これっぽっちのものでも、ずっと考えていたことを形にできたことは、自分にとって嬉しいことだった。11月24日からブログが更新されないことが大変心配であったが、当時の私は「インフルエンザかな、せめてMステまでには治るといいなあ」くらいにしか思っていなかった。

そして11月28日。私はそのニュースを仕事の休憩時間に読んだ。ぶわっと感情が沸き上がったが、あっという間に残業は始まり、考える余地など無かった。震える手を抑えながらなんとか働き、急いで家に帰った後、ようやく声をあげて泣いた。

 

彼を好きになって、無我夢中で追いかけ始めた一年前。その頃からもう体調を崩し始めていたというのだ。それなのにいつも全力で、最高のパフォーマンスを見せてくれて。只々すごいな、と思った。同時に、彼に願いを託してばかりの自分を恥じた。私は心の弱い人間である。叱られることが何よりも嫌いで、すぐ傷ついて。「恐怖を恐れない人」よりも、「たくさん悩みながらも前に進む人」に共感と憧れを抱いて"推し"にしがちで。でも結局、"そうであってほしい"という勝手な理想を彼らに押し付けつつも、自分自身は安全圏から眺めているだけなのだ。つくづく卑怯な人間である。

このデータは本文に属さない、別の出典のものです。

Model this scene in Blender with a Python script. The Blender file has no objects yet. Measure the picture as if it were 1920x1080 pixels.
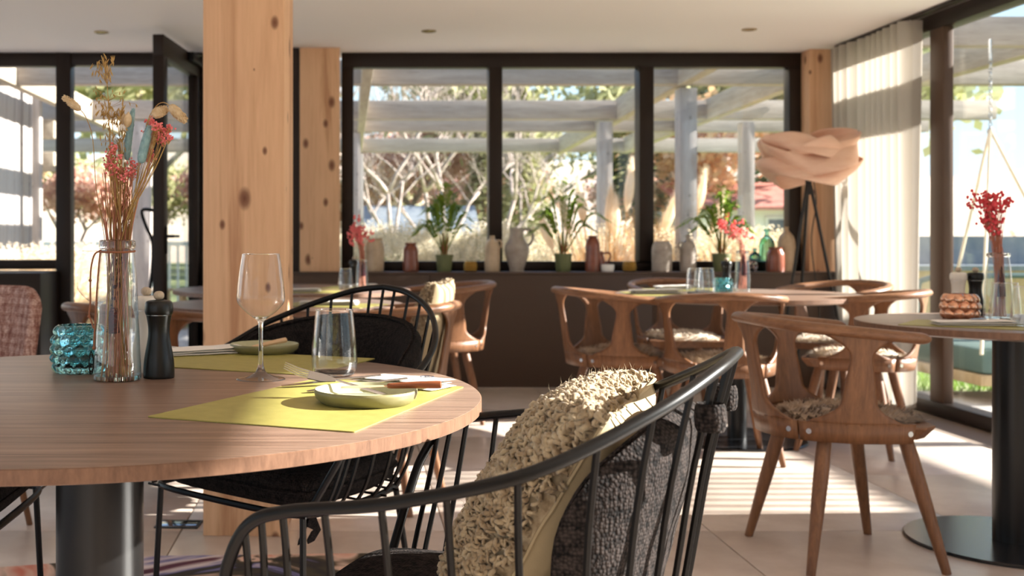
import bpy, bmesh, math, random
from mathutils import Vector, Matrix, noise
R = random.Random(7)
scene = bpy.context.scene
COL = scene.collection
PI = math.pi

# ------------------------------------------------------------------ camera, sky, sun, exposure
F, CX, CY, EYE = 2100.0, 655.0, 446.0, 1.03      # focal length and principal point (1920x1080 frame), eye height in metres
TT = 0.745                                       # table-top height
cam = bpy.data.cameras.new('camera')
cam.sensor_fit = 'HORIZONTAL'; cam.sensor_width = 36
cam.lens = F * 36 / 1920
cam.shift_x = (960 - CX) / 1920
cam.shift_y = (CY - 540) / 1920
cam.clip_end = 400
cam.dof.use_dof = True
cam.dof.focus_distance = 1.9
cam.dof.aperture_fstop = 6.3
camo = bpy.data.objects.new('camera', cam); COL.objects.link(camo)
camo.location = (0, 0, EYE); camo.rotation_euler = (PI / 2, 0, 0)
scene.camera = camo

SUN_EL = math.radians(22.3)
w = bpy.data.worlds.new('sky'); scene.world = w; w.use_nodes = True
nt = w.node_tree; nt.nodes.clear()
# clear blue autumn sky: paler towards the horizon, the same all the way round
tcw = nt.nodes.new('ShaderNodeTexCoord'); sep = nt.nodes.new('ShaderNodeSeparateXYZ'); sky = nt.nodes.new('ShaderNodeValToRGB')
for p_, c_ in ((.03, (.80, .93, 1.0, 1)), (.16, (.58, .84, 1.0, 1)), (.45, (.42, .63, .97, 1))):
    e_ = sky.color_ramp.elements.new(p_); e_.color = c_
sky.color_ramp.elements[0].color = (.86, .92, .94, 1); sky.color_ramp.elements[-1].color = (.30, .48, .9, 1)
bg = nt.nodes.new('ShaderNodeBackground'); bg.inputs['Strength'].default_value = 0.60
wo = nt.nodes.new('ShaderNodeOutputWorld')
nt.links.new(tcw.outputs['Generated'], sep.inputs[0]); nt.links.new(sep.outputs['Z'], sky.inputs[0])
nt.links.new(sky.outputs[0], bg.inputs[0]); nt.links.new(bg.outputs[0], wo.inputs[0])
sl = bpy.data.lights.new('sun', 'SUN'); sl.energy = 10.5; sl.angle = math.radians(0.53); sl.color = (1, .95, .88)
so = bpy.data.objects.new('sun', sl); COL.objects.link(so)
so.rotation_euler = Vector((-math.cos(SUN_EL), -0.03, -math.sin(SUN_EL))).to_track_quat('-Z', 'Y').to_euler()
so.location = (12, 2, 8)
scene.view_settings.view_transform = 'Standard'
scene.view_settings.look = 'None'
scene.view_settings.gamma = 1
scene.view_settings.use_curve_mapping = False
scene.view_settings.exposure = 1.38
cy = scene.cycles
cy.max_bounces = 10; cy.diffuse_bounces = 5; cy.glossy_bounces = 5; cy.transmission_bounces = 10; cy.transparent_max_bounces = 24
cy.use_denoising = True; cy.sample_clamp_indirect = 8.0

# ------------------------------------------------------------------ helpers
def P(px, py, Y):                       # world point seen at that place at depth Y
    return Vector(((px - CX) / F * Y, Y, EYE - (py - CY) / F * Y))
def G(px, py, z=0.0):                   # world point on the horizontal plane z
    Y = F * (EYE - z) / (py - CY)
    return Vector(((px - CX) / F * Y, Y, z))
def T(px, py): return G(px, py, TT)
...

しばらくは放心状態だった。彼が戻ってくる場所をきちんと守るためにも、他担さんの存在はとても大切なのだと理解はしていた。それでも心の奥では嫉妬が渦巻いていて、彼のいない世界が回っていくのが怖くて。4人でのパフォーマンスではどこを見ればいいか分からなかった。そんな中、他グル担さんとのDVD鑑賞会があった。私はSTAGEをお見せしたのだが、予想以上の反応を頂くことができ、とても嬉しかった。また、他グループのコンサートも色々見せて頂いた。アプローチの異なるパフォーマンスに、これまで見たことのない激しい特効や大掛かりな舞台装置。たくさん騒いだ一日となった。そしてこの帰り道に、ふと思った。「いつから私はこんなにジャニーズにはしゃぐようになったのだろう?」

もちろんこの答えは明白である。聡くんとの出逢いから、だ。これに限らず、彼との出逢いによって齎されたものは余りにも多い。ファッションやコスメに対する意識がとてつもなく向上したし、「推しについて長文で語る」というのもずっとやってみたかったことだ。これをきっかけに深く語り合える同担さんと出会うこともできたし、他にもたくさんの人との出会いがあった。所謂「オタク」になってそろそろ十年だが、こんなにも色んな人に出会い、多くの言葉を交わした年は初めてである。密かに興味のあった社交ダンスを始めることもできたし、アイドル衣装のミニチュア化にも挑戦できた。この一年、とにかく充実していたのだ。私はずっと、自分に何ができるのか分からなかった。多くの評価を得られる人が羨ましかった。今もその想いは変わらないのだが、一つだけ気づいたことがある。「今までの自分は、自分自身でさえも満足させられていなかった」ということだ。何かを成し遂げたと思っても、後に残る不満感。でも彼を必死で追いかけていた時には、そんな感情は残らなかった。そして姿が見えなくなった今、駆け抜けてきた道を振り返ってみて気づくのだ。新たな世界への扉が並んでいることと、その扉を開くための鍵を手にしていることに。

だから今の私がすべきことは、その扉を開けて安全圏から飛び出すことだ。たくさんの経験と力を積んで、自分の存在が大好きな人の負担にならないように。

 

すべての始まりとなった彼が、帰ってこられる場所を守るため。

私が今抱えているのは、緑色の薔薇だけだ。